Aujourd’hui, à 32 ans, Dakota Johnson s’est imposée comme l’une des valeurs sûres d’Hollywood. Déterminée à ne pas se laisser enfermer dans le registre qui l’a faite star, ses choix parlent pour elle. Elle a laissé les trois films de la série Cinquante nuances de Grey loin derrière elle, en jouant l’ex-femme de Johnny Depp dans le polar Strickly Criminal (elle est une des rares à défendre l’acteur), et a tourné A Bigger Splash et Suspiria, deux remakes de films cultes (dans le premier, elle reprend le rôle de Jane Birkin dans La Piscine), avec le réalisateur italien Luca Guadagnino. Elle enchaîne depuis des films d’auteur choisis avec une bonne dose de fraîcheur, en fille bien de son époque.
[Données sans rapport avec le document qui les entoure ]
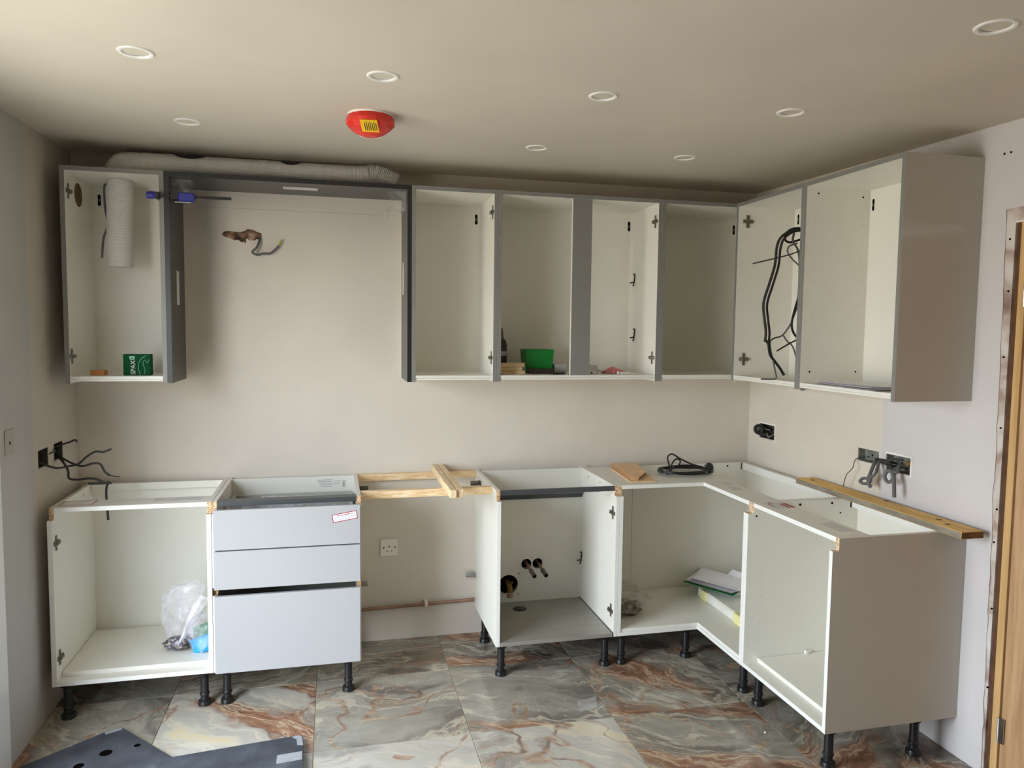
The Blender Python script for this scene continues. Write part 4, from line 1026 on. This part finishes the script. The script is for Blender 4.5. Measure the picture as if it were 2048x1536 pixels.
cable('twisted grey wires curling out of the wall box beside the oak door', [
    ([(.025, -1.12, 1.04), (-.02, -1.13, 1.045), (-.055, -1.11, 1.062), (-.06, -1.15, 1.066), (-.055, -1.19, 1.085), (-.055, -1.235, 1.088)], .0055, 'cable_dark'),
    ([(.025, -1.11, 1.05), (-.02, -1.10, 1.062), (-.06, -1.085, 1.068)], .0055, 'cable_dark'),
    ([(.025, -1.18, 1.05), (-.01, -1.17, 1.05), (-.04, -1.19, 1.03), (-.055, -1.16, 1.032), (-.06, -1.145, 1.005), (-.06, -1.165, .985), (-.055, -1.185, 1.0), (-.055, -1.18, 1.025), (-.055, -1.17, 1.03)], .0075, 'cable_grey'),
    ([(.025, -1.15, 1.045), (-.02, -1.165, 1.04), (-.05, -1.185, 1.015), (-.06, -1.20, .985), (-.06, -1.205, .93)], .008, 'cable_grey'),
    ([(.028, -1.19, 1.06), (.005, -1.195, 1.065)], .011, 'brass')], (0, -1.15, .93))
cable('dark cable rising from left wall box nearest the viewer to a cut end', [([(XL - .02, -.43, 1.04), (XL + .03, -.40, 1.01), (-3.368, -.34, 1.005), (-3.335, -.33, 1.012), (-3.305, -.33, 1.04), (-3.27, -.33, 1.062), (-3.24, -.33, 1.06), (-3.208, -.33, 1.072)], .0046, 'cable_dark')], (XL, -.4, 1.0))
cable('dark cable drooping to a thin bare end above the far left base cabinet', [([(XL - .02, -.27, 1.055), (XL + .03, -.30, 1.03), (-3.352, -.33, 1.012), (-3.318, -.33, 1.002), (-3.281, -.33, 1.012), (-3.252, -.33, 1.008), (-3.235, -.33, .975), (-3.215, -.33, .958)], .0046, 'cable_dark'), ([(-3.217, -.33, .959), (-3.19, -.33, .953), (-3.178, -.33, .953)], .0022, 'cable_dark')], (XL, -.3, .95))
cable('dark cable dropping from the left wall box into the far left base cabinet', [([(XL - .02, -.25, 1.05), (XL + .03, -.31, 1.02), (-3.375, -.33, .985), (-3.372, -.33, .952), (-3.34, -.33, .945), (-3.305, -.33, .948), (-3.27, -.33, .945), (-3.235, -.33, .928), (-3.222, -.33, .93), (-3.230, -.33, .908), (-3.232, -.33, .87), (-3.229, -.33, .80), (-3.227, -.33, .768)], .005, 'cable_dark'), ([(-3.30, -.33, .927), (-3.26, -.33, .926), (-3.21, -.33, .927)], .005, 'cable_dark')], (XL, -.3, .8))
cable('short twisted wire stub between the two left wall boxes', [([(XL - .01, -.385, 1.06), (XL + .012, -.345, 1.07), (XL - .005, -.312, 1.075)], .003, 'cable_dark'), ([(XL - .02, -.25, 1.075), (XL + .03, -.235, 1.09), (XL + .06, -.25, 1.103), (XL + .07, -.26, 1.095)], .004, 'cable_dark')], (XL, -.3, 1.06))
sw = thing('switch_plate', 'square satin blanking plate with centre hole on the left wall', 'switch', (XL, -.753, 1.126))
obj('plate', MB().box(XL, XL + .004, -.791, -.715, 1.126, 1.215), M['satin_plate'], sw, bevel=.0015)
obj('cord_hole', MB().lathe((XL + .004, -.753, 1.166), [(.006, .001), (.006, -.001)], 14, 'x'), M['ink'], sw)
so = thing('wall_socket', 'single white wall socket between drawer cabinet and sink cabinet', 'socket', (-2.021, 0, .439))
obj('plate', MB().box(-2.064, -1.978, -.009, 0, .440, .527), M['plate'], so, bevel=.003)
mb = MB()
for x_, z_ in ((-2.048, .484), (-2.020, .489), (-1.991, .486)): mb.lathe((x_, -.0088, z_), [(.0042, 0), (.0042, -.0006)], 12, 'y')
for x_, z_ in ((-2.030, .466), (-2.008, .466)): mb.lathe((x_, -.0088, z_), [(.0032, 0), (.0032, -.0006)], 12, 'y')
obj('pin_holes', mb, M['ink'], so)

# ---------------------------------------------------------------- plumbing
pp = thing('copper_pipe', 'dull copper pipe running low along the back wall', 'pipe', (-1.87, -.03, .16))
obj('tube', MB().tube([(-2.30, -.030, .176), (-1.84, -.030, .184), (-1.585, -.030, .188)], .0085, 12, smooth=False), M['copper'], pp, smooth=True)
obj('pipe_clip', MB().box(-1.842, -1.826, -.042, 0, .172, .198), M['carton_white'], pp, bevel=.002)
obj('joint', MB().tube([(-1.86, -.030, .1835), (-1.845, -.030, .184)], .0105, 12, smooth=False), M['copper'], pp, smooth=True)
for nm, x_, xe, ze in (('left', -1.3085, -1.296, .337), ('right', -1.2475, -1.234, .341)):
    q = thing('water_pipe', 'dull metal water pipe stub poking from the %s of two sink cabinet holes' % nm, 'pipe', (x_, -.05, .36))
    obj('tube', MB().tube([(x_ + .004, -.005, .372), (xe - .004, -.125, .349)], .0075, 10, smooth=False), M['copper'], q, smooth=True)
    A_, B_ = Vector((xe - .005, -.118, .351)), Vector((xe, -.170, .339))
    obj('isolator_valve', MB().tube([A_, A_.lerp(B_, .3), A_.lerp(B_, .34), A_.lerp(B_, .62), A_.lerp(B_, .66), B_], lambda t: .0125 if (t < .3 or t > .7) else .0095, 8, smooth=False), M['steel'], q)
    obj('pipe_bore', MB().tube([B_, B_ + (B_ - A_).normalized() * .001], .0085, 10, smooth=False), M['hole'], q)
wp = thing('waste_fitting', 'brass drain valve poking from the large hole in sink cabinet back', 'pipe', (-1.405, -.06, .24))
obj('elbow', MB().tube([(-1.405, -.01, .27), (-1.405, -.06, .268), (-1.405, -.085, .255), (-1.406, -.09, .222)], .014, 10), M['brass'], wp, smooth=True)
obj('lever', MB().tube([(-1.40, -.075, .275), (-1.388, -.08, .285)], .006, 8, smooth=False).tube([(-1.41, -.07, .275), (-1.415, -.075, .285)], .006, 8, smooth=False), M['brass'], wp)
obj('outlet', MB().tube([(-1.406, -.088, .235), (-1.406, -.092, .208)], .0165, 12, smooth=False), M['copper'], wp, smooth=True)

# ---------------------------------------------------------------- timber over the dishwasher gap
random.seed(1)
tag(obj('timber_batten', MB().box(-2.178, -1.579, -.030, -.004, .834, .868), M['pine'], bevel=.0015), 'pine batten along the back wall across the empty appliance gap', 'batten', 'pine battens bridging the appliance gap')
tag(obj('timber_batten', MB().box(-2.178, -1.579, -.425, -.395, .833, .868), M['pine'], bevel=.0015), 'pine batten across the front of the empty appliance gap', 'batten', 'pine battens bridging the appliance gap')
for lab_, xa, xb in (('left of two loose pine offcuts laid across the gap battens', -1.806, -1.7775), ('right of two loose pine offcuts laid across the gap battens', -1.7745, -1.746)):
    e_ = .012 if lab_[0] == 'r' else 0
    tag(obj('timber_offcut', MB().box(xa, xb, -.632 + e_, -.008, .8685, .9045), M['pine_y'], bevel=.0015), lab_, 'batten', 'loose pine offcuts on the gap battens')
def bracket(label, x, y, z, s):
    mb = MB().box(x, x + s * .003, y - .018, y + .018, z - .012, z + .012).box(x + s * .003, x + s * .048, y + .004, y + .018, z - .012, z - .009).box(x + s * .003, x + s * .048, y + .015, y + .018, z - .010, z + .010)
    mb.lathe((x + s * .03, y + .014, z), [(.004, 0), (.004, -.002)], 10, 'y')
    return tag(obj('angle_bracket', mb, M['zinc'] if 'low' in label else M['steel']), label, 'bracket')
bracket('grey angle bracket on the sink cabinet side under the loose offcuts', -1.579, -.15, .828, -1)
bracket('grey angle bracket low on the sink cabinet side near the pipe', -1.579, -.04, .322, -1)
bracket('dark angle bracket high on the drawer cabinet side', -2.178, -.15, .822, 1)
bracket('small angle bracket low on the drawer cabinet side near the pipe', -2.178, -.04, .312, 1)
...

Des films à voir pour la plupart sur les plateformes, c’est ainsi, mais tous ambitieux. Beaucoup de premiers longs-métrages, beaucoup de films de femmes. Comme The Lost Daughter, de Maggie Gyllenhaal, sur le “tabou” de la maternité, diffusé sur Netflix. Adaptation de Poupée volée, d’Elena Ferrante. Une femme solitaire en vacances à la mer observe obsessionnellement Mina, la jeune mère d’une famille de mafieux, et sa relation fusionnelle à sa fille… Dakota Johnson est une révélation. Pour un peu, elle volerait la vedette à Olivia Colman, qui a été nommée à l’Oscar pour le rôle ! «Maggie penche du côté du cinéma européen. La manière dont elle filme d’abord Mina comme un objet, avant de nous faire pénétrer dans sa psyché, fait même écho au travail d’Antonioni avec Monica Vitti», confiait-elle au Hollywood Reporter.
On a donc hâte de voir tous ses projets : I Am OK, de Tig Notaro et Stephanie Allyne, l’histoire vécue de deux meilleures amies qui ont encore bien des choses à apprendre l’une sur l’autre ; Daddio, de Christy Hall, avec Sean Penn : une jeune femme saute dans un taxi à l’aéroport et commence une longue conversation sur l’amour avec le chauffeur… Dates de sortie non encore confirmées, mais c’est pour cette année. Ou encore Persuasion, de Carrie Cracknell, d’après Jane Austen, avec Suki Waterhouse, prochainement sur Netflix. C’est le 17 juin, sur Apple TV+, que l’on découvrira le film que Dakota cite comme son coup de cœur absolu, prix du public au dernier Festival de Sundance : Cha Cha Real Smooth, de et avec Cooper Raiff. Le portrait d’un étudiant contraint de retourner habiter avec sa famille et d’organiser des bar-mitsva pour vivre qui se lie avec une jeune mère de famille… Deux rôles de mère coup sur coup pour quelqu’un qui ne l’est pas à la ville et s’en amuse. «En fait, mes enfants sont cachés dans un placard, personne ne le sait (rires). Non, je ne suis pas mère, mais j’ai grandi avec de nombreux demi-frères et demi-sœurs plus jeunes, je m’en suis beaucoup occupée. Et ma meilleure amie a deux enfants. Je l’ai regardée faire, je l’ai interrogée sur ses sentiments profonds depuis sa maternité.» Le scénariste-réalisateur-producteur-acteur Cooper Raiff a convaincu Dakota Johnson de jouer dans son film avant même de l’avoir écrit, et, s’il a pensé à elle, c’est justement pour son côté doux et maternel. Si féminin. C’est elle, en retour, qui a convaincu le jeune prodige de 26 ans de tenir le rôle principal de son premier long-métrage. «Cooper me fait penser à un chiot irrésistible. Il a une façon vraiment spéciale de voir les gens ordinaires et de les transporter à l’écran. Les petits budgets indépendants ne sont pas faciles à tourner : on bosse à la dure.»
L’éclosion sous nos yeux d’une “fille de” affranchie de son héritage. «Cet instant est un moment charnière où je peux ressentir plus profondément ce que cela représente d’être une femme dans le monde.» C’est dit sans prétention, de sa voix posée, plus grave qu’au cinéma, le regard limpide. Vivement ses prochaines apparitions à l’écran, grand ou petit, ou en habits de gala. Robe framboise Gucci, bustier noir Dior ou costume oversize Vuitton à effet miroir, couleur de lune et de ciel à la fois, les goûts mode de Dakota Johnson sont impeccables. Celle qui aime “traîner” à la maison, quand elle décide de briller, conquiert les tapis rouges. Tout en douceur.